» REQUIRED WORK:
Determine which lines contain the word "picture", then copy those lines.

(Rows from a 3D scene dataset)
* * *
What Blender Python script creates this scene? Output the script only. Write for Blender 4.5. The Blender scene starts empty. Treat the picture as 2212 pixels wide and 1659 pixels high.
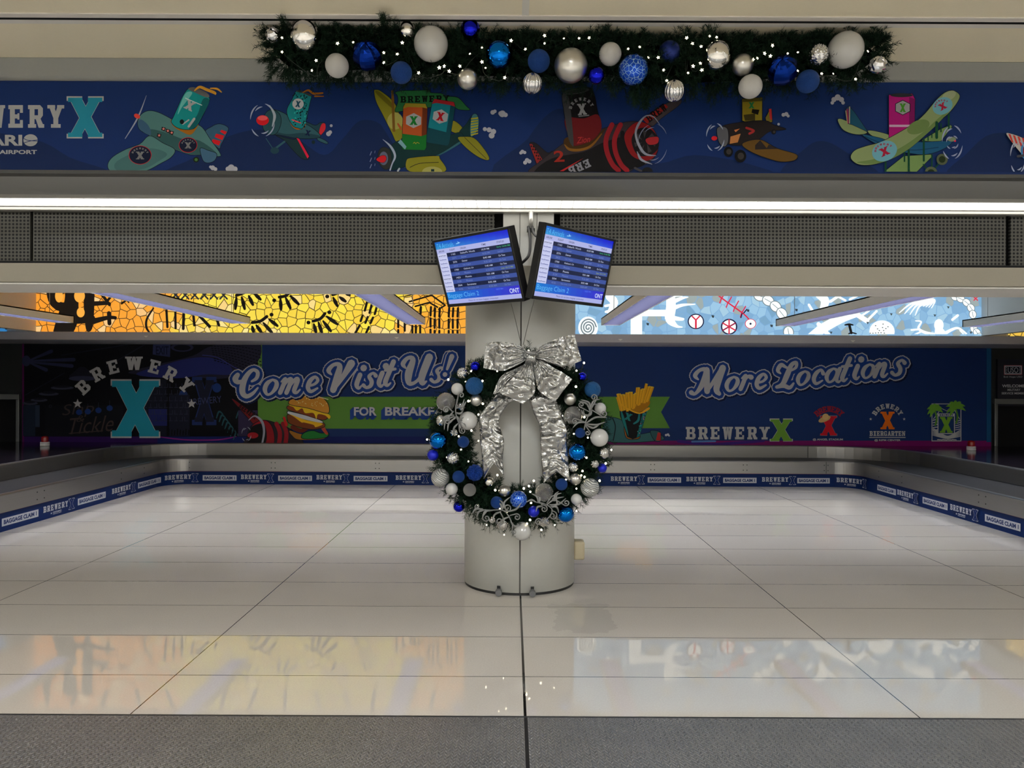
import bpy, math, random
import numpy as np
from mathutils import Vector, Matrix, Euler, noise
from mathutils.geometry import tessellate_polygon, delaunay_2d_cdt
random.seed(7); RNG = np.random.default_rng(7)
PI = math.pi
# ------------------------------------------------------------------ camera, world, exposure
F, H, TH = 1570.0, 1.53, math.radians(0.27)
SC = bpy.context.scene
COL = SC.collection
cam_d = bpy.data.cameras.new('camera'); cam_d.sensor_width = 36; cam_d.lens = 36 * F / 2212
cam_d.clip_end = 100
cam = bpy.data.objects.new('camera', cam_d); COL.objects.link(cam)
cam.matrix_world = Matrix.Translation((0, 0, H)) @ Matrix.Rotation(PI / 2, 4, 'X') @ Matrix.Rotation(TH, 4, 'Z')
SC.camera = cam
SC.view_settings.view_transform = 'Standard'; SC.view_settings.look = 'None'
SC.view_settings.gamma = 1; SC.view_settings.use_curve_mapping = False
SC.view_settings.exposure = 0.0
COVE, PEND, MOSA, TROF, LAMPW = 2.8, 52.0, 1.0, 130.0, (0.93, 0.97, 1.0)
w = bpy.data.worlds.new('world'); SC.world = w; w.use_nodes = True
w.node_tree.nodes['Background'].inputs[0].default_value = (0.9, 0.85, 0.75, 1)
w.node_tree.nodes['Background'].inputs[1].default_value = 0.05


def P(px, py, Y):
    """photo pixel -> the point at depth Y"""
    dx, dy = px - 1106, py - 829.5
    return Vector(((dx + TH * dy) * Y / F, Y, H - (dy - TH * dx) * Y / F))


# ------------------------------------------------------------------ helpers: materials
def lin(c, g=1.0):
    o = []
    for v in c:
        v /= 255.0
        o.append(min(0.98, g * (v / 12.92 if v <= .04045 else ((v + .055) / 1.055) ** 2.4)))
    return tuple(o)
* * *
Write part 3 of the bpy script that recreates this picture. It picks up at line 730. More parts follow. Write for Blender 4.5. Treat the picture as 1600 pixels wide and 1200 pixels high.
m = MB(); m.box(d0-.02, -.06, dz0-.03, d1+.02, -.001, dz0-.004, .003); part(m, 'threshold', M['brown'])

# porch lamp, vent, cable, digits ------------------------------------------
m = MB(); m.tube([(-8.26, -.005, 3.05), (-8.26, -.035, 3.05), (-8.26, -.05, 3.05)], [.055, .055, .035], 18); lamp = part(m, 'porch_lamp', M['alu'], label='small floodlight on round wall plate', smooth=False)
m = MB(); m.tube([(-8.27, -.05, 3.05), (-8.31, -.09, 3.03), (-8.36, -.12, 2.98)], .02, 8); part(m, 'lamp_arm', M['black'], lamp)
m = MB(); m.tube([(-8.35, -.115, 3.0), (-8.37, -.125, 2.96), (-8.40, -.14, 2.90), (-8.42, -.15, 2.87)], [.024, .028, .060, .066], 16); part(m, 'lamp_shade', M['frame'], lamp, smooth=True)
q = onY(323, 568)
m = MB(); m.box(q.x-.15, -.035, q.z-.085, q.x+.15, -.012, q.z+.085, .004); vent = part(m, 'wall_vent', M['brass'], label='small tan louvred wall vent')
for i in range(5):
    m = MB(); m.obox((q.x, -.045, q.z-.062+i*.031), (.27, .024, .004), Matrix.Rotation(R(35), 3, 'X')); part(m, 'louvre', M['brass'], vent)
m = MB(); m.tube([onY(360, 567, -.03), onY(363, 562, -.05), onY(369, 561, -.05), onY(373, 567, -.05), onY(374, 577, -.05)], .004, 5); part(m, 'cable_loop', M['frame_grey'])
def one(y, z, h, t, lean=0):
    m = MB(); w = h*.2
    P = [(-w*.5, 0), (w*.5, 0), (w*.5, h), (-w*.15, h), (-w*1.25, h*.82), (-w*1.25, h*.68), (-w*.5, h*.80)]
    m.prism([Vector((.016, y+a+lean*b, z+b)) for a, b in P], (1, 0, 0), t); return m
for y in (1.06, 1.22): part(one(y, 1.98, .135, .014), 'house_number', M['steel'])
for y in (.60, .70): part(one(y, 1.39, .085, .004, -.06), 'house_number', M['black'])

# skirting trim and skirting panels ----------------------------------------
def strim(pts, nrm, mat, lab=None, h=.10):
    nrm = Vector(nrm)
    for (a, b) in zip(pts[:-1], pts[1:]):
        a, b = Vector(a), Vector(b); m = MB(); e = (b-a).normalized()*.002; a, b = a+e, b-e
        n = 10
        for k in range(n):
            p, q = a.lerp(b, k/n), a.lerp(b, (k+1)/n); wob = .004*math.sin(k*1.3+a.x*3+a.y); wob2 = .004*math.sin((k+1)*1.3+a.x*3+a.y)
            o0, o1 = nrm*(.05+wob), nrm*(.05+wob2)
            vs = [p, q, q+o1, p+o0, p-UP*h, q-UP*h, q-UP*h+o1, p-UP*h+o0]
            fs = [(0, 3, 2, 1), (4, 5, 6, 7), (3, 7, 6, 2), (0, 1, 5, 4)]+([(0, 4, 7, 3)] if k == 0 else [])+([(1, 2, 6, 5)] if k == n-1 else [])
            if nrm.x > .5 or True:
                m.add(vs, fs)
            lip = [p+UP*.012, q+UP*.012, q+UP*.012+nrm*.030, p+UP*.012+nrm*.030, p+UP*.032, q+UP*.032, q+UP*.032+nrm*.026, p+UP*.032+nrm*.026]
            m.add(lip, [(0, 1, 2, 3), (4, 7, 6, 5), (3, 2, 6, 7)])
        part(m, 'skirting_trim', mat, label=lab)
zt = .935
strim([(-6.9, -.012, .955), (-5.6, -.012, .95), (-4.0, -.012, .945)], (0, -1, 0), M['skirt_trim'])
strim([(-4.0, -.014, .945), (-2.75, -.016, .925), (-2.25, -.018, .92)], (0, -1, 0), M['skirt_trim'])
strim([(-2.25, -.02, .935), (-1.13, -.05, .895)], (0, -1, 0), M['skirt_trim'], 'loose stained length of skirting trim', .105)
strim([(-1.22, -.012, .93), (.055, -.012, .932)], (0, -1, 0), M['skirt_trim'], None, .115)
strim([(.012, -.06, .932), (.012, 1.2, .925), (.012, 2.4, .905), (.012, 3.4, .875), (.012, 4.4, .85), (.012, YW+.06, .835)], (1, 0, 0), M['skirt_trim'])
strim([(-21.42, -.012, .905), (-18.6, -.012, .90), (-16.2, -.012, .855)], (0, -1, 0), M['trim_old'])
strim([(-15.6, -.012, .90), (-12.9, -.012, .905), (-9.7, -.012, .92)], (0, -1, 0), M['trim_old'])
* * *
» RESULT OF THE TASK:
What Blender Python script creates this scene? Output the script only. Write for Blender 4.5. The Blender scene starts empty. Treat the picture as 2212 pixels wide and 1659 pixels high.
Write part 3 of the bpy script that recreates this picture. It picks up at line 730. More parts follow. Write for Blender 4.5. Treat the picture as 1600 pixels wide and 1200 pixels high.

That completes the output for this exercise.